Citigroup Capital XIII
October 5, 2010
1.   While there is no authority directly on point and the issue is not free from doubt, the Junior Subordinated Debt Securities held by the Trust will be classified for United States federal income tax purposes as indebtedness of the Company.
2.   The Trust will be classified for United States federal income tax purposes as a grantor trust and not as an association taxable as a corporation.
3.   Although the discussion set forth in the Prospectus under the heading “United States Federal Income Tax Considerations” does not purport to discuss all possible United States federal income tax consequences of the purchase, ownership and disposition of the Capital Securities, such discussion constitutes, in all material respects, a fair and accurate summary of the United States federal income tax consequences described therein.

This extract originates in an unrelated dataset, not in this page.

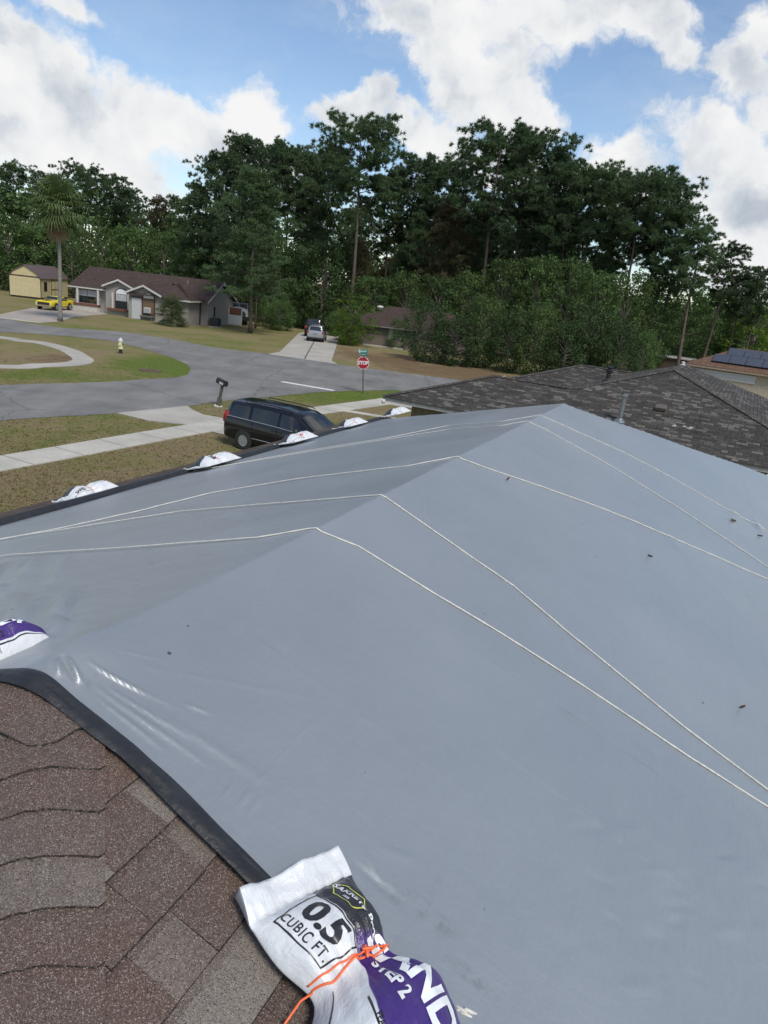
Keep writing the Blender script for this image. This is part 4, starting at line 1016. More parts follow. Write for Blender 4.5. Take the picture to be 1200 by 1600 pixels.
def left_house():
    rc = G(303, 508)[:2]; az = 99.0; X = np.array([math.sin(R(az)), math.cos(R(az))])
    # solve the left end on the sight line of its left corner
    rl = ray(110, 481)[:2]; A = np.array([[rl[0], X[0]], [rl[1], X[1]]]); t, Lw = np.linalg.solve(A, rc); O = rc - X * Lw
    N_ = np.array([-X[1], X[0]])
    def fx(px, py, Y):     # where a sight line meets a wall plane: (x along front, z)
        r_ = ray(px, py); Ow = O + N_ * Y; tt = (Ow @ N_) / (r_[:2] @ N_); P = r_ * tt; return float((P[:2] - Ow) @ X), float(CAM_H + P[2])
    zx = lambda x, y, Y: fx(100 + x / 4.615, 400 + y / 4.615, Y)
    r = empty('ranch_house', (O[0], O[1], 0), frame_az(None, az)); tag(r, 'grey ranch house with dark brown roof and two arched front windows', 'house')
    ze = 2.72; s = .52
    FY = 1.0                      # front wall of the left part; right wing stands forward at Y = -1.5
    xw = zx(490, 300, -1.5)[0]; xR = Lw; D = 9.0
    wall = M('grey_stucco', (.27, .252, .228), .9, .1, bump=.2)
    m = MB(); m.poly([(0, FY), (xw, FY), (xw, -1.5 + .0), (xR, -1.5), (xR, 1.5), (xR + 1.0, 1.5), (xR + 1.0, D), (0, D)], -.05, ze - .02)
    gx = xR + 1.0; ym = (D + .3) / 2 + .4
    m.add([(gx, .2 + 1.3, ze - .02), (gx, D, ze - .02), (gx, ym, ze + (D - ym) * s - .1)], [(0, 1, 2)])
    m.build('wall', wall, r)
    mb = MB(); y0, y1 = FY - .55, D + .55; ymid = (y0 + y1) / 2; zr = ze + (ymid - y0) * s
    def f(pts, ax=0): mb.add(pts, [tuple(range(len(pts)))], [[((p[0]) if ax == 0 else p[1], (p[2] - ze) / s * 1.08) for p in pts]])
    xl = -.6; xr2 = gx + .45
    f([(xl, y0, ze), (xr2, y0, ze), (xr2, ymid, zr), (xl, ymid, zr)]); f([(xr2, y1, ze), (xl, y1, ze), (xl, ymid, zr), (xr2, ymid, zr)]); f([(xl, y1, ze), (xl, y0, ze), (xl, ymid, zr)], 1)
    # forward wing roof (hip towards us and right)
    hip_faces(mb, xw - .3, xR + .5, -2.0, 6.5, ze + .012, s * .72, axis='x', ends=(True, True))
    roof = mb.build('roof', M_SHD, r)
    # fascia lines
    m = MB(); m.box(xl + .02, zx(345, 233, 0)[0] + .2, y0 - .03, y0 + .02, ze - .15, ze - .005); m.build('fascia', M_WHITE, r); m = MB(); m.box(zx(800, 300, -2)[0], xR + .52, -2.03, -1.98, ze - .17, ze + .004); m.box(xR + .47, xR + .52, -1.97, 1, ze - .17, ze + .004); m.build('fascia', M_WHITE, r)
    m = MB()
    for sg, yy in ((-1, y0), (1, y1)):
        m.add([(xr2 - .03, yy, ze - .02), (xr2 - .03, ymid, zr - .02), (xr2 - .03, ymid, zr - .22), (xr2 - .03, yy, ze - .22), (xr2 + .02, yy, ze - .02), (xr2 + .02, ymid, zr - .02), (xr2 + .02, ymid, zr - .22), (xr2 + .02, yy, ze - .22)],
              [(0, 1, 2, 3), (7, 6, 5, 4), (0, 4, 5, 1), (3, 2, 6, 7)])
    m.build('barge_board', M_WHITE, r)
    # two little gables over the arched windows
    def gable(pL, pT, pR, Y, archc, archw, archz, sill, name, board=False):
        xL, zL = zx(*pL, Y); xT, zT = zx(*pT, Y); xRr, zR = zx(*pR, Y); zb = (zL + zR) / 2; hwid = (xRr - xL) / 2; xc = (xL + xRr) / 2; zt = max(zT, zb + .7)
        m = MB(); m.xz([(xL + .25, -.0), (xRr - .25, -.0), (xRr - .25, zb - .05), (xc, zt - .12), (xL + .25, zb - .05)], Y + .02, FY + .5); w = m.build('gable_wall', wall, r)
        m = MB()
        for (ax, az_, bx, bz) in ((xL, zb - .1, xc, zt), (xc, zt, xRr, zb - .1)):
            m.add([(ax, Y - .4, az_), (bx, Y - .4, bz), (bx, 4.2, bz), (ax, 4.2, az_), (ax, Y - .4, az_ - .04), (bx, Y - .4, bz - .04), (bx, 4.2, bz - .04), (ax, 4.2, az_ - .04)], [(0, 1, 2, 3), (4, 7, 6, 5)], [[(q[1], q[0]) for q in ((ax, Y), (bx, Y), (bx, 4), (ax, 4))], [(0, 0)] * 4])
        m.build('gable_roof', M_SHD, r)
        m = MB()
        for (ax, az_, bx, bz) in ((xL, zb - .1, xc, zt), (xc, zt, xRr, zb - .1)): m.xz([(ax, az_ + .005), (bx, bz + .005), (bx, bz - .2), (ax, az_ - .2)], Y - .43, Y - .36)
        m.build('gable_trim', M_WHITE, r)
        # arched window: dark brown surround, white fan light, panes below
        n = 14; hw = archw / 2
        def arch(k, base): return [(archc - hw - k, base - k)] + [(archc - (hw + k) * math.cos(math.pi * i / n), archz + (hw + k) * .82 * math.sin(math.pi * i / n)) for i in range(n + 1)] + [(archc + hw + k, base - k)]
        m = MB(); m.xz(arch(.14, sill), Y - .03, Y + .018); fr = m.build('window', M_DARK, r)
        m = MB(); m.xz(arch(0, archz)[1:-1], Y - .06, Y - .032); m.build('fanlight', M('white_fanlight', (.66, .67, .68), .4, .06), fr)
        if not board:
            zm = (archz + sill) / 2
            m = MB(); m.box(archc - hw, archc + hw, Y - .055, Y - .033, zm + .03, archz - .06); m.build('pane', M_BLIND, fr); m = MB(); m.box(archc - hw, archc + hw, Y - .055, Y - .033, sill, zm - .03); m.build('pane', M_GLASS, fr)
        else:
            m = MB(); m.box(archc - hw, archc + hw, Y - .055, Y - .033, sill, archz - .06); m.build('boarding', M('brown_boards', (.13, .085, .05), .8, .3, 3, stretch=(.3, 1, 6)), fr)
            m = MB(); m.box(archc - .42, archc + .35, Y - .35, Y - .056, sill + .12, sill + .72); ac = m.build('window_air_conditioner', M_WHITE, fr, bevel=.02); m = MB(); m.box(archc - .34, archc + .27, Y - .37, Y - .351, sill + .2, sill + .64); m.build('grille', M('grey_grille', (.30, .31, .32), .5, .2, 40), ac)
            m = MB(); m.box(archc - hw - .15, archc + hw + .2, Y - .6, Y - .05, sill - .32, sill - .2)
            for lx in (archc - hw, archc + hw): m.box(lx - .04, lx + .04, Y - .56, Y - .48, 0, sill - .2)
            m.build('bench_shelf', M('grey_timber', (.12, .11, .10), .8), fr)
        return xL, xRr
    c1 = (zx(365, 250, 0)[0] + zx(450, 250, 0)[0]) / 2; w1 = zx(450, 250, 0)[0] - zx(365, 250, 0)[0]
    gable((285, 205), (400, 168), (520, 230), .2, c1, w1 * .92, 2.45, .85, 'g1')
    c2 = (zx(570, 290, -1.5)[0] + zx(655, 290, -1.5)[0]) / 2; w2 = zx(655, 290, -1.5)[0] - zx(570, 290, -1.5)[0]
    gable((450, 258), (605, 212), (715, 275), -1.55, c2, w2 * .92, 2.42, .7, 'g2', True)
    # left picture window, brick band, posts, door
    xa, xb = zx(105, 250, FY)[0], zx(235, 250, FY)[0]
    m = MB(); m.box(xa - .08, xb + .08, FY - .03, FY + .02, .95, 2.45); fr = m.build('window', M_DARK, r); m = MB(); xm = (xa + xb) / 2
    m.box(xa, xm - .03, FY - .05, FY - .032, 1.72, 2.4); m.box(xm + .03, xb, FY - .05, FY - .032, 1.72, 2.4); m.build('blind', M_BLIND, fr); m = MB(); m.box(xa, xm - .03, FY - .05, FY - .032, .98, 1.68); m.box(xm + .03, xb, FY - .05, FY - .032, .98, 1.68); m.build('pane', M_GLASS, fr)
    brick = M('red_brown_brick', (.15, .060, .038), .85, .25, 8)
    m = MB(); m.box(xa - .5, xb + .5, FY - .62, FY - .02, .62, .86); m.build('sill_ledge', brick, r); m = MB(); m.box(xa - .45, xb + .45, FY - .55, FY - .03, 0, .619); m.build('ledge_base', M('pale_stucco', (.46, .44, .40), .9), r)
    x1_, x2_ = zx(310, 340, 0)[0], zx(488, 350, 0)[0]; m = MB(); m.box(x1_, x2_ - .1, -.1, .19, .52, .76); m.build('sill_ledge', brick, r)
    for px in (98, 246, 352, 466):
        x = zx(px, 280, FY - .5 if px < 300 else -.05)[0]; y = FY - .5 if px < 300 else -.05
        m = MB(); m.box(x - .10, x + .10, y - .10, y + .10, .77 if px > 300 else .87, ze - .2); m.build('post', M_WHITE, r)
    xd = zx(330, 280, FY)[0]; m = MB(); m.box(xd - .45, xd + .45, FY - .04, FY + .01, .0, 2.1); d = m.build('door', M_DARK, r); m = MB(); m.lathe([(0, -.04), (.035, -.03), (.035, 0), (0, .01)], 8, (xd + .35, FY - .05, 1.0), 'y'); m.build('handle', M_METAL, d)
    xp, xq = zx(492, 300, -1.5)[0], zx(560, 300, -1.5)[0]; m = MB(); m.box(xp, xq, -1.62, -1.56, .02, 2.32); m.build('white_panel', M('pale_grey_panel', (.44, .45, .45), .7, .06), r); m = MB(); m.box(xp - .1, xq + .3, -1.64, -1.54, 2.33, 2.52); m.build('lintel', M_DARK, r)
    m = MB(); m.box(xR - .02, xR + .13, 1.35, 1.495, 0, ze - .15); m.build('downpipe', M_DARK, r)
    m = MB(); m.box(gx - .02, gx + .03, 3.0, 3.5, 1.0, 2.2); fr = m.build('window', M('grey_frame', (.2, .2, .19), .6), r); m = MB(); m.box(gx + .031, gx + .05, 3.06, 3.44, 1.06, 2.14); m.build('pane', M_GLASS, fr)
    for (a, b_, h) in ((8.5, ymid + .7, .45), (13, ymid - 1.2, .3), (17.5, ymid - .8, .4)):
        zb = ze + (min(b_ - y0, y1 - b_)) * s; m = MB(); m.lathe([(.11, -.1), (.06, .08), (.06, h), (.09, h), (.09, h + .06), (0, h + .08)], 10, (a, b_, zb)); m.build('vent_pipe', M_METAL, r, smooth=True, angle=R(40))
    # air conditioner by the gable end
    wp = O + X * (xR + 1.9) + N_ * 1.6
    a = empty('condenser_unit', (wp[0], wp[1], 0), frame_az(None, az)); tag(a, 'black air conditioning condenser on the ground by the ranch house gable', 'air conditioner')
    m = MB(); m.box(-.5, .5, -.5, .5, .05, .95); m.build('casing', M('dark_condenser', (.025, .026, .028), .6, .3, 30), a, bevel=.03); m = MB(); m.lathe([(0, 0), (.38, 0), (.38, .05), (0, .06)], 20, (0, 0, .951)); m.build('fan_grille', M_BLACK, a); m = MB(); m.box(-.6, .6, -.6, .6, 0, .049); m.build('pad', M_CONC, a)
    wp = O + X * (gx + .9) + N_ * 7.6
    a = empty('wooden_gate', (wp[0], wp[1], 0), frame_az(None, az)); tag(a, 'small red brown and white side gate behind the ranch house', 'gate'); m = MB(); m.box(-.8, .8, -.03, .03, 1.25, 2.1); m.build('upper_panel', brick, a); m = MB(); m.box(-.8, .8, -.03, .03, .05, 1.245); m.build('lower_panel', M_WHITE, a)
    for lx in (-.84, .84): m = MB(); m.box(lx - .05, lx + .05, -.05, .05, 0, 2.15); m.build('post', M_WHITE, a)
    return O, X, N_
LH = left_house()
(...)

               Except as set forth above, we express no opinion to any party as to any tax consequences, whether federal, state, local or foreign, of the Capital Securities or of any transaction related thereto. This opinion is expressed as of the date of effectiveness of the Registration Statement, and we are under no obligation to supplement or revise our opinion to reflect any legal developments or factual matters arising subsequent to such date or the impact of any information, document, certificate, record, statement, representation or assumption relied upon herein that becomes incorrect or untrue. We hereby consent to the use of our name under the heading “Legal Matters” in the Prospectus and the filing of this opinion with the Commission as Exhibit 8.1 to the Registration Statement. In giving this consent, we do not thereby admit that we are within the category of persons whose consent is required under Section 7 of the Securities Act or the Rules and Regulations promulgated thereunder.